In the story, a bald man is bitten on the head by a fly. In trying to swat the fly, he misses and ends up bonking himself on the head very hard. The fly laughs and says, “You wanted to avenge the prick of a tiny little insect with death. What will you do to yourself, who have added insult to injury?”
The man replied that he would feel just fine about himself because he knew that it was not his intention to harm. But, “you shameful animal of a scorned race, who delighted to drink human blood, I would choose to be rid of you even with a greater inconvenience to myself.”
The actual Latin phrase for the “added insult to injury” part was “quid facies tibi, iniuriae qui addideris contumeliam?” Not all later writers translated this as “added insult to injury.” But, later, in 1747, the English writer Edward Moore wrote his first stage play, the Foundling:
Villiard: My doors were broke open at Midnight by this gentleman; [pointing to Belmont.] my self wounded, and Fidelia ravish’d from me—He ran off with her in his arms—Nor, ’till this morning, in a coach, which brouht her hither, have my eyes ever behold her.
Sir Roger Belmont: A very fine business, truly, young man!
Fidelia: He has abus’d you, sir—Mr.
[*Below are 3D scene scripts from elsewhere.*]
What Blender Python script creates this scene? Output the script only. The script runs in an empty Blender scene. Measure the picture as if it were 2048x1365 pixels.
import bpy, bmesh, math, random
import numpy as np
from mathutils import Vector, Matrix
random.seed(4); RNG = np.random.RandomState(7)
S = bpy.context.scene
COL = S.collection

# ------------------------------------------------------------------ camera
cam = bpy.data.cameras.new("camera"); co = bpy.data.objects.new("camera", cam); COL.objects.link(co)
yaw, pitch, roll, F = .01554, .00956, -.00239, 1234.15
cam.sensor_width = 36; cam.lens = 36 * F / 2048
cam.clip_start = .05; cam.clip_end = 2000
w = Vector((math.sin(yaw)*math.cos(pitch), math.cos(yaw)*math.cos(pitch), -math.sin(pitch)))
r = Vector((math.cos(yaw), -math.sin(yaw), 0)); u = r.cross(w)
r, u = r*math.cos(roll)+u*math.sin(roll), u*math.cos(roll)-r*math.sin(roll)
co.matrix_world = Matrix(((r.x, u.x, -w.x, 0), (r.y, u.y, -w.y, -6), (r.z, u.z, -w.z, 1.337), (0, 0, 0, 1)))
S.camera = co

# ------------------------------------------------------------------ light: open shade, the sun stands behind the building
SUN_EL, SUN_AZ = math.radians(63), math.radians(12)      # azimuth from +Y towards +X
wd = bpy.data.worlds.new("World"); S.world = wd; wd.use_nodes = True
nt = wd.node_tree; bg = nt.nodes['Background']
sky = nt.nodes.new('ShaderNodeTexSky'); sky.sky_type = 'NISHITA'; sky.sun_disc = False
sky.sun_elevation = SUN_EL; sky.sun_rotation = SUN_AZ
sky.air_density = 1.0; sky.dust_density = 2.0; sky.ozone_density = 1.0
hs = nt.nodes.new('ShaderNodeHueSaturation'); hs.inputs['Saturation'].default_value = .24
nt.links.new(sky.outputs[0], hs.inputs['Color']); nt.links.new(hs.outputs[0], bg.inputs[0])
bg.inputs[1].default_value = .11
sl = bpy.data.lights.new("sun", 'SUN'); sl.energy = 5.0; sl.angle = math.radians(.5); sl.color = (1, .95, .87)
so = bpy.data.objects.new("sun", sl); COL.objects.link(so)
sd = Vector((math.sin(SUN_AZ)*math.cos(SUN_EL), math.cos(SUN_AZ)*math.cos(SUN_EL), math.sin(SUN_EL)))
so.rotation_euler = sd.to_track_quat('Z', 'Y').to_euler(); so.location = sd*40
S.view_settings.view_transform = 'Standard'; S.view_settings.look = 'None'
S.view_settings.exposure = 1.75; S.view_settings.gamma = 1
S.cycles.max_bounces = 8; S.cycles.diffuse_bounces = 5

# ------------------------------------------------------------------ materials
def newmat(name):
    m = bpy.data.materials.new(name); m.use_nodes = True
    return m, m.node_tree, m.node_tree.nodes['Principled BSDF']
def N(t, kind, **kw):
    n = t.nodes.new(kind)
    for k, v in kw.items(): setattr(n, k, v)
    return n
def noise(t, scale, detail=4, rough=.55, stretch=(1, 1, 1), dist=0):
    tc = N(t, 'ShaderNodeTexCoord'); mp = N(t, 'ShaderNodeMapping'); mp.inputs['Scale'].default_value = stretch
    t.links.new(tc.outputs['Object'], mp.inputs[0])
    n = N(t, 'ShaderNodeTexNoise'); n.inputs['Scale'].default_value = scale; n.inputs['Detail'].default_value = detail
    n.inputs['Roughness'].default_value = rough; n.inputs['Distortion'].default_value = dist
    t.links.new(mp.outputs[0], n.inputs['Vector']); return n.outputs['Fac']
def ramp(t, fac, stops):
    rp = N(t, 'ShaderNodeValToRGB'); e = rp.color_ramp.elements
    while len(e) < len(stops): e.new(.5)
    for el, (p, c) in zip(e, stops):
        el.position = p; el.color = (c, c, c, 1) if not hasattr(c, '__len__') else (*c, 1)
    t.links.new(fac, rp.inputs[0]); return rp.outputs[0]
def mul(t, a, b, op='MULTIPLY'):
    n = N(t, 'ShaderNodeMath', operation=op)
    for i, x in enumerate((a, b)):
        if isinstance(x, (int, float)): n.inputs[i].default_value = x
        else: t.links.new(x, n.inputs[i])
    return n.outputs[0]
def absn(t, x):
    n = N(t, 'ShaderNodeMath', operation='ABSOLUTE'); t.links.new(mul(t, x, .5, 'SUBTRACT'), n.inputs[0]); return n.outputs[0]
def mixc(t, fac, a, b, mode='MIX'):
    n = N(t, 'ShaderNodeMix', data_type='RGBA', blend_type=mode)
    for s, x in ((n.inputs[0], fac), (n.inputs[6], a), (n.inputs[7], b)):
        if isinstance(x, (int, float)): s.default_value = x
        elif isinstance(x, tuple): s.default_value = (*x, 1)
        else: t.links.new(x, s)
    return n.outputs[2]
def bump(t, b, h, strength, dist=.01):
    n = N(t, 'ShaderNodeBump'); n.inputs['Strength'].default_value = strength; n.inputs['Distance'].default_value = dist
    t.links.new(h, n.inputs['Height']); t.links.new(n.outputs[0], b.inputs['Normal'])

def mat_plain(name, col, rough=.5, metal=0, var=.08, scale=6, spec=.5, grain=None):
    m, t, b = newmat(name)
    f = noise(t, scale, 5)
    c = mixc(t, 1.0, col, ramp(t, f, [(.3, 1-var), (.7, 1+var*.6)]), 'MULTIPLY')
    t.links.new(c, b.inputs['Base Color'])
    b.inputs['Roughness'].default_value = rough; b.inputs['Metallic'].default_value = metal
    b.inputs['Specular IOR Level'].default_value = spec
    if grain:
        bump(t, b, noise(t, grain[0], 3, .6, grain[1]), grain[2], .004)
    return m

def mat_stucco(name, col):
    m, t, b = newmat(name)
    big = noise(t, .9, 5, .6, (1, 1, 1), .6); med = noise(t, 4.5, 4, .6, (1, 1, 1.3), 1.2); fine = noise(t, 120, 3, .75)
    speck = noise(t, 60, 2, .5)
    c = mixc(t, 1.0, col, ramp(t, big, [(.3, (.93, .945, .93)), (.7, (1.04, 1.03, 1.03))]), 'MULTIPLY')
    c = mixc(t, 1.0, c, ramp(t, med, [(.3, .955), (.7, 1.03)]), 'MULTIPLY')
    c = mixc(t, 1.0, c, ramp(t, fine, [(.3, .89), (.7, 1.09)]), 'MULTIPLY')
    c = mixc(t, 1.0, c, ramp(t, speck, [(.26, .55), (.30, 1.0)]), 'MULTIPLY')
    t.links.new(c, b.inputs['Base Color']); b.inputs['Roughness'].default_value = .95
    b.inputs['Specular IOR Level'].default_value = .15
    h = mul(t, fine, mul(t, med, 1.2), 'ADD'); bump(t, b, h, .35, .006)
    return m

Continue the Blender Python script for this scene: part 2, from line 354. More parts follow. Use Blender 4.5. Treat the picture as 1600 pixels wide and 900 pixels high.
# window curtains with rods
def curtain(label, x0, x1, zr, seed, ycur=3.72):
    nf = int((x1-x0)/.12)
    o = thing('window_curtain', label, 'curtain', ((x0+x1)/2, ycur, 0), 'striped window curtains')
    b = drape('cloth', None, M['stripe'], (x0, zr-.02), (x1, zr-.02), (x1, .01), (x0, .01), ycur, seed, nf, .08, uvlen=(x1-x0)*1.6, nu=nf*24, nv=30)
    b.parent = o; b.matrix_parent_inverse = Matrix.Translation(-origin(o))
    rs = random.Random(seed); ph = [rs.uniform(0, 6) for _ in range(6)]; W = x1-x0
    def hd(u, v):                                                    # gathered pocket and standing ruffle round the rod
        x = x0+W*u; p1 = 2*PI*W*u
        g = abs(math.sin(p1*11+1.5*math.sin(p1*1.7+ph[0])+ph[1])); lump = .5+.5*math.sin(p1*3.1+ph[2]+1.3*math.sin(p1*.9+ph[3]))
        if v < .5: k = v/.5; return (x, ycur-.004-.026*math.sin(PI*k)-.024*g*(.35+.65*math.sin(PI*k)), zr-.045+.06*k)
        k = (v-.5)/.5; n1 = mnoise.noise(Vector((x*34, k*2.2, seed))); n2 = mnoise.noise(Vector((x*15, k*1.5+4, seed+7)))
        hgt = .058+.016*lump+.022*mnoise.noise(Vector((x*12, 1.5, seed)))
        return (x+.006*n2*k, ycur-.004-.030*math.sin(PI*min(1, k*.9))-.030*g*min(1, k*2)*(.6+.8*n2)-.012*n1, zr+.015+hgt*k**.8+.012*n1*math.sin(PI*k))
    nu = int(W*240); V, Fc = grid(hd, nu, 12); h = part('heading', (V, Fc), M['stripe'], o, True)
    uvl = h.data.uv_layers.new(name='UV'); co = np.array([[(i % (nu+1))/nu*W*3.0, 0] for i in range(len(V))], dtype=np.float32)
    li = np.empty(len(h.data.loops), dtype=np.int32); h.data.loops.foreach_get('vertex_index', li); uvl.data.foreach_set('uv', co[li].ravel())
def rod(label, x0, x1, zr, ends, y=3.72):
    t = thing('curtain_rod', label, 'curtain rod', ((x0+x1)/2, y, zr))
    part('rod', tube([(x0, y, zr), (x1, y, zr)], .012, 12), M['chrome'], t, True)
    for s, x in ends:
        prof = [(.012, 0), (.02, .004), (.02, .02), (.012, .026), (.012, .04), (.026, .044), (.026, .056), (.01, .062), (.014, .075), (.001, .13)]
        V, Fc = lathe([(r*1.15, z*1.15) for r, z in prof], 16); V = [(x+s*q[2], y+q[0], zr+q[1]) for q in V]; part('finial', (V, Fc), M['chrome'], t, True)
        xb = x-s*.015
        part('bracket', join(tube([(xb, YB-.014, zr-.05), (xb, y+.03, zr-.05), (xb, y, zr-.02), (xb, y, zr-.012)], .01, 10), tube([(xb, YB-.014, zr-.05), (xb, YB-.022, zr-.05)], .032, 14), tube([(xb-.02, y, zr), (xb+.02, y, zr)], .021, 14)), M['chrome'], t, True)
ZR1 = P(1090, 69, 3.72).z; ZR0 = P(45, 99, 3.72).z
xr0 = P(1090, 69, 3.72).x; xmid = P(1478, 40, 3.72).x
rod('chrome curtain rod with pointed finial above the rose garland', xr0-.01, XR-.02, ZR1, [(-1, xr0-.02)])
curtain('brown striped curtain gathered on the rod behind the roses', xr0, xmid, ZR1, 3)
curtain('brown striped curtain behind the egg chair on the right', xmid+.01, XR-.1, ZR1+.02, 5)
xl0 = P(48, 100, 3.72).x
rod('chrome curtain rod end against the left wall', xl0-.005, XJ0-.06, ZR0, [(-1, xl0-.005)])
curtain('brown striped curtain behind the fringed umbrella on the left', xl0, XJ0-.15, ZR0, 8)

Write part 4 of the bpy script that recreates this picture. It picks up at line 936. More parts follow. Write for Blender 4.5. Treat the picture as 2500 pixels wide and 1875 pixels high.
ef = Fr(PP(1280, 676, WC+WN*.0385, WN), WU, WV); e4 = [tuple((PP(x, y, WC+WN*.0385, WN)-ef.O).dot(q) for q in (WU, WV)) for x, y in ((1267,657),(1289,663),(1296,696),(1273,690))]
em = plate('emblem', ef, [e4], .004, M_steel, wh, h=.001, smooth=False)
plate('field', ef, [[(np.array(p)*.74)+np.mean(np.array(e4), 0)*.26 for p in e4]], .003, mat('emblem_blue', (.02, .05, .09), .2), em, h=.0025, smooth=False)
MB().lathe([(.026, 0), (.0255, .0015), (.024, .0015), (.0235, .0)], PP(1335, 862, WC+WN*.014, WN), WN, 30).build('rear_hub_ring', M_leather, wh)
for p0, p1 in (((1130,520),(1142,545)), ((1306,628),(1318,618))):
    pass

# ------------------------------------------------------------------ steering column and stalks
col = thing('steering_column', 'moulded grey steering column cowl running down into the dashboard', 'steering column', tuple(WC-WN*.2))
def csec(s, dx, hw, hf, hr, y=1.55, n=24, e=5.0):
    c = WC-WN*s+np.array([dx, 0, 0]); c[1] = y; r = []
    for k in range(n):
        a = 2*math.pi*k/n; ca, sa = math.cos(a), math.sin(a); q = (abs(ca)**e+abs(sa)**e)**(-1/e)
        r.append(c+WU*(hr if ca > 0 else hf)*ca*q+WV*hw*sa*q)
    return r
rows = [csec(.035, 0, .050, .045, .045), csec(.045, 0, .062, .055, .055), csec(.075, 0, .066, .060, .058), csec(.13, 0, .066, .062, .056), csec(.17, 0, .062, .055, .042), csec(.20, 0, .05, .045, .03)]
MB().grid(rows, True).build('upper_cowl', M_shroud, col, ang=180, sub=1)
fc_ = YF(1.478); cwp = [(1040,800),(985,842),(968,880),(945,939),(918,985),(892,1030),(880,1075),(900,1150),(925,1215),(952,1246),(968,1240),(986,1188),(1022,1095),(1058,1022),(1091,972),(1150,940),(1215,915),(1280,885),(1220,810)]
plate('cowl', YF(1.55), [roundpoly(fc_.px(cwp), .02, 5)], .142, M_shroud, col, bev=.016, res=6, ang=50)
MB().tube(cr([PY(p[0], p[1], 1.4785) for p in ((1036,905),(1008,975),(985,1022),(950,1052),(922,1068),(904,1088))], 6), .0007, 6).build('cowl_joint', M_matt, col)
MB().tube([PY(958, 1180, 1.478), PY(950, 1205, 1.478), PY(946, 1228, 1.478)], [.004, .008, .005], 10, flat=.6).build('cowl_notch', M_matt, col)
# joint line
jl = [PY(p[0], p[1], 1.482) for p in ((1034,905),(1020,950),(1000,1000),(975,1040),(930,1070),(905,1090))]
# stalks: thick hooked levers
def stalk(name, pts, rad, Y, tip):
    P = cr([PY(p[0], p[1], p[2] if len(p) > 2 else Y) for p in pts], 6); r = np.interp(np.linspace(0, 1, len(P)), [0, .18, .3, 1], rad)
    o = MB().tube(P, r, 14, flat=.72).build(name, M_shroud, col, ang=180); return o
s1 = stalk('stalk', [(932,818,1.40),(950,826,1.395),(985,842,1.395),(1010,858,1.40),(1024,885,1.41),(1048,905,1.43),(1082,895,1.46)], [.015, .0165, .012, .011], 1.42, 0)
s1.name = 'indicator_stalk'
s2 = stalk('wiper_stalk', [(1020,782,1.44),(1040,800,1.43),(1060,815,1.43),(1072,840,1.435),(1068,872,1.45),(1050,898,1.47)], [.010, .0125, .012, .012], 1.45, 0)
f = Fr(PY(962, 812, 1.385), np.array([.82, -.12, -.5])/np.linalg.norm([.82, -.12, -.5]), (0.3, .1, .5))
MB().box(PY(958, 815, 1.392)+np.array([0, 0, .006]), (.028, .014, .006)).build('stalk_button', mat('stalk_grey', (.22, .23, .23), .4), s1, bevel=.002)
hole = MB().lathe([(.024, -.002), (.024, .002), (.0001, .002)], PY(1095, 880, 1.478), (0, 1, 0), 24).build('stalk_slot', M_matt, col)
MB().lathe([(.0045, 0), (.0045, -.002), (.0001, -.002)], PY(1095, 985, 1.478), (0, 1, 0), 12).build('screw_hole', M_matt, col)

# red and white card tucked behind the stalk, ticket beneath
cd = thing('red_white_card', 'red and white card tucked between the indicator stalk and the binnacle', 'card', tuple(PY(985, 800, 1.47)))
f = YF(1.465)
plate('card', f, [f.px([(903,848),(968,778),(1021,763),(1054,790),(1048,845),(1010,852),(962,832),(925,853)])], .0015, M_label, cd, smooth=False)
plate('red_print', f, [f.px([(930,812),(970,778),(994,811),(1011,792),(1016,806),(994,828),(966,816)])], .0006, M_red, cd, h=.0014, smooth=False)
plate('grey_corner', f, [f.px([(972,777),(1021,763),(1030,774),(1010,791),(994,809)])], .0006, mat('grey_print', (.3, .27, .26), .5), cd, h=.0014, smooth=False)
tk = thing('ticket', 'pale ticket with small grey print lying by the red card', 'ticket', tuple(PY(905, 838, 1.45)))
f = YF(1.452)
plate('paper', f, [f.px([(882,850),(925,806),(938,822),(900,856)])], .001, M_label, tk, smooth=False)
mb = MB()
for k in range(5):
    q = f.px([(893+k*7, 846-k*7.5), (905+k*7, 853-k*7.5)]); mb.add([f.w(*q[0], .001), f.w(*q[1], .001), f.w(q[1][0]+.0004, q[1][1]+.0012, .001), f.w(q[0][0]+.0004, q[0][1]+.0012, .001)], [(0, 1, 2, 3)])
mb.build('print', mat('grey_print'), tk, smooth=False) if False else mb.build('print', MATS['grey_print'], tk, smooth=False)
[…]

Belmont is noble…
Young Belmont: No matter, Fidelia—Well, sir!—You have been robb’d you say?
Villiard: And will have justice, sir.
Young Belmont: Take it from his hand then. [Drawing]
Sir Charles Raymond: Hold, sir!—This is adding insult to injuries—Fidelia must be restor’d, sir.
Sir Roger Belmont: Ay, sir—Fidelia must be restor’d.
It is impossible to tell where the exact origin of this phrase lies. It may be much older than Phaedrus’ use of it. And, since many writers did not even use this exact translation, which only appears in print much later, around the 1800’s, it is hard to say that The Bald Man and the Fly is its definite origin.
The story doesn’t use the modern sense of the idiom at all since it is the fly who is injured and the man who is ‘insulted.’ How the modern use came about is unknown. However, The Foundling shows that it was a known expression with its modern meaning by the 1700’s. 1Smith, Michael K. Playing Fast and Loose: Match Wits with the Author and Guess the Origin of Common Idioms. Place of Publication Not Identified: Authorhouse, 2013.